RIO DE JANEIRO: The erratic preparations for the Olympic Games in Rio de Janeiro 2016 have  stumbled again with an offer of resignation from the president of the supervisory Autoridade Pública Olímpica writes KEIR RADNEDGE.

Marcio Fortes, a former urban development minister in the previous administration of President Lula, was appointed by successor Dilma Rousseff in July 2011.

The APO’s role is one of central coordination between the government, the state and the city and presenting a united front to the ever-more-concerned International Olympic Committee.

It was modelled on the Olympic Delivery Authority at London 2012.

Cooperation

Fortes’s wish to step down could hardly come at a more inopportune moment. He had been expected to attend Monday’s formal, set-piece signing of a technical cooperation agreement between Rio 2016 and the United Nations environment programme.

Earlier this year Nawal El Moutawakel, chairman of the IOC’s coordination commission, indicated that Rio needed to demonstrate significant progress. Doubts about its ability to do so were expressed last month by Alexander Popov, a member of the IOC commission.

Russia’s former world and Olympic champion swimmer said: “There are already red lights up ahead . . . the main concern is when will people get down to work? This is the major worry.

“It’s more than three years since Rio was chosen as host city and only when we went there this last time in February could we see some improvement.
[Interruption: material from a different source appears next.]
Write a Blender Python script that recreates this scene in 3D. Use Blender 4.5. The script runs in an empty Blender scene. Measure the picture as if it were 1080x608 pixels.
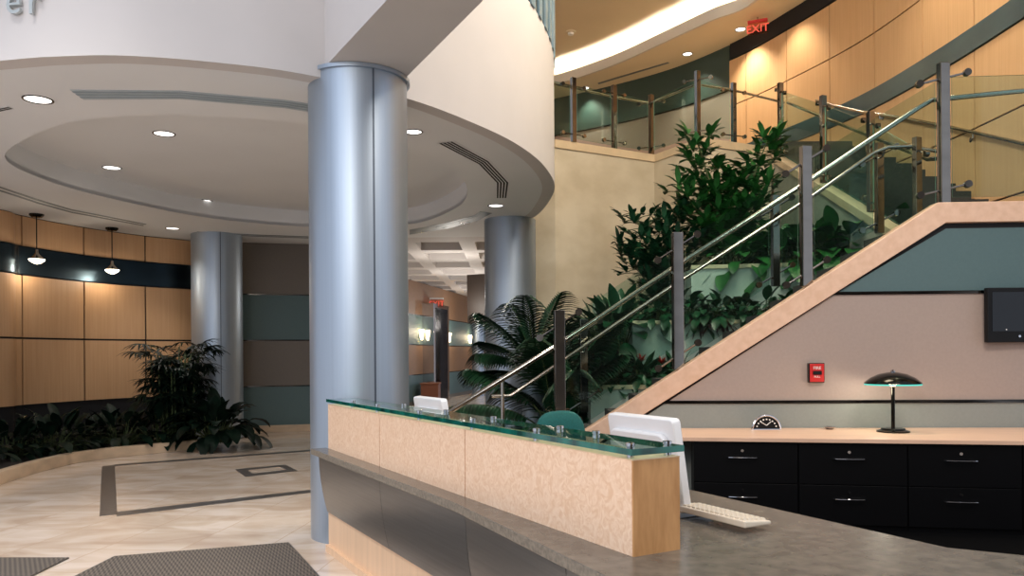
import bpy, math, random
from mathutils import Vector, Matrix, Quaternion
from mathutils.geometry import tessellate_polygon
random.seed(7)
SC = bpy.context.scene
COL = SC.collection
R = math.radians
# ------------------------------------------------------------------ camera model
EYE, FPX, CX, CY, ROLL = 1.45, 830.0, 540.0, 374.0, R(0.4)
def ray(x, y):
    u, v = (x - CX) / FPX, (CY - y) / FPX
    return u*math.cos(ROLL) + v*math.sin(ROLL), -u*math.sin(ROLL) + v*math.cos(ROLL)
def az(x, y, Z):                      # point of the picture at height Z
    u, v = ray(x, y); Y = (Z - EYE) / v
    return Vector((u*Y, Y, Z))
def ay(x, y, Y):                      # point of the picture at depth Y
    u, v = ray(x, y)
    return Vector((u*Y, Y, EYE + v*Y))
def axx(x, y, X):                     # point of the picture on the plane X
    u, v = ray(x, y); Y = X / u
    return Vector((X, Y, EYE + v*Y))
cam = bpy.data.cameras.new('camera'); cam.sensor_width = 36; cam.lens = FPX/1080*36
cam.shift_y = (CY - 304) / 1080; cam.clip_end = 200
camo = bpy.data.objects.new('camera', cam); COL.objects.link(camo)
c, s = math.cos(ROLL), math.sin(ROLL)
camo.matrix_world = Matrix(((c, s, 0, 0), (0, 0, -1, 0), (-s, c, 0, EYE), (0, 0, 0, 1)))
SC.camera = camo
# ------------------------------------------------------------------ materials
def srgb(r, g, b):
    f = lambda c: c/12.92 if c <= .04045 else ((c + .055)/1.055)**2.4
    return (f(r/255), f(g/255), f(b/255), 1)
def newmat(name):
    m = bpy.data.materials.new(name); m.use_nodes = True
    nt = m.node_tree; b = nt.nodes['Principled BSDF']
    return m, nt, b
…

In January they appointed a new ceo [Sidney Levy] so it’s essential for him to have got things moving.”

Preparations

The Rio Olympic organisers have escaped a concerted close focus while far greater concern has centred on Brazil’s much-delayed preparations for the football World Cup finals across the length and breadth of the country next year.

Uncertainty over the Games preparations was exacerbated by delays in publication of the budget and an admission that $700m from a government contingency fund will be required to cover likely overruns.

Further embarrassment came last week when the World Anti-Doping Agency suspended Rio’s dope-test laboratory.